A Georgian woman named Antisa Khvichava, who claimed to have been born in 1880, has died at the purported age 132 . However, she left no verifiable proof of her age, and her claim has not been identified by Guinness World Records.
Authorities from the former Soviet republic first claimed Khvichava was the oldest person in the world two years ago, on what was said to be her 130th birthday. Georgiy Meurnishvili, a spokesman for the country’s national register, said she was born on July 8, 1880 in the village of Sachino in northwest Georgia. She spoke only the local language, Mingrelian. Authorities presented two Soviet-era documents that noted in her date of birth as recorded on her birth certificate, which had been lost. Friends and relatives have vouched for her age.

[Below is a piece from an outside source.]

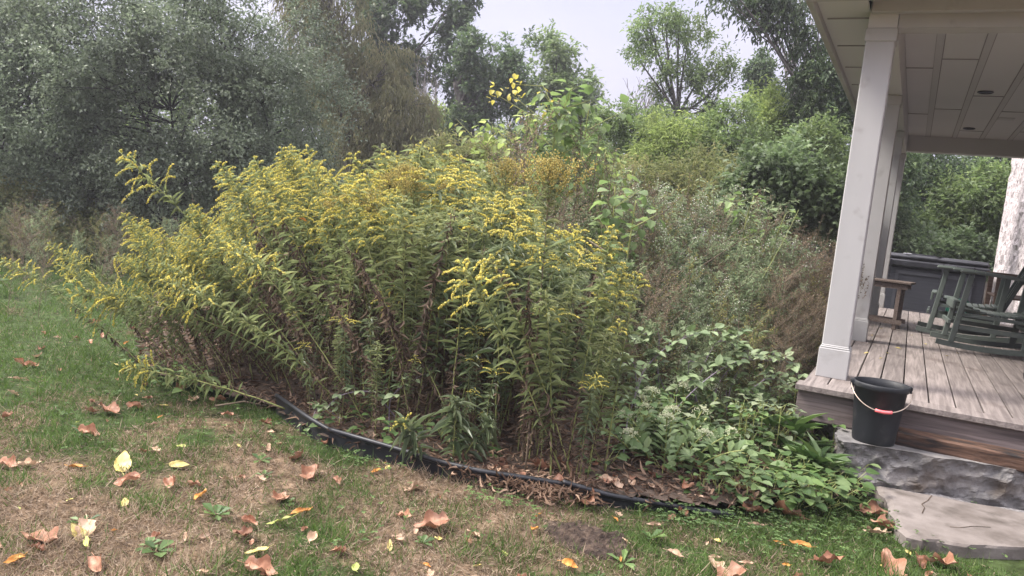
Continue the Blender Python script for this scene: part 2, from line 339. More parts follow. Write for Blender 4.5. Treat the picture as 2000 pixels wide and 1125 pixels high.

Khvichava would have been 31 when the Titanic sank in 1912, 61 when the Soviet Union entered World War II in 1941, and 111 when the Soviet Union was disbanded in 1991. She said she had 12 grandchildren, 18 great-grandchildren and four great-great-grandchildren. She lived with her 42-year-old grandson and retired from her job as a tea and corn picker in 1965, when she was 85 years old.
Antisa Khvichava credited her long life to a small amount of local brandy every day.
The oldest living person in the world, who has been officially verified by Guinness, is Tennessee native Besse Brown Cooper . Cooper celebrated her 116th birthday on August 26, 2012. She was born in 1896, the same year as author F. Scott Fitzgerald and comedian George Burns.
The oldest person ever to live was a French woman named Jeanne Calment. She was born in February 1875 and died in August 1997 at 122 years and 164 days old.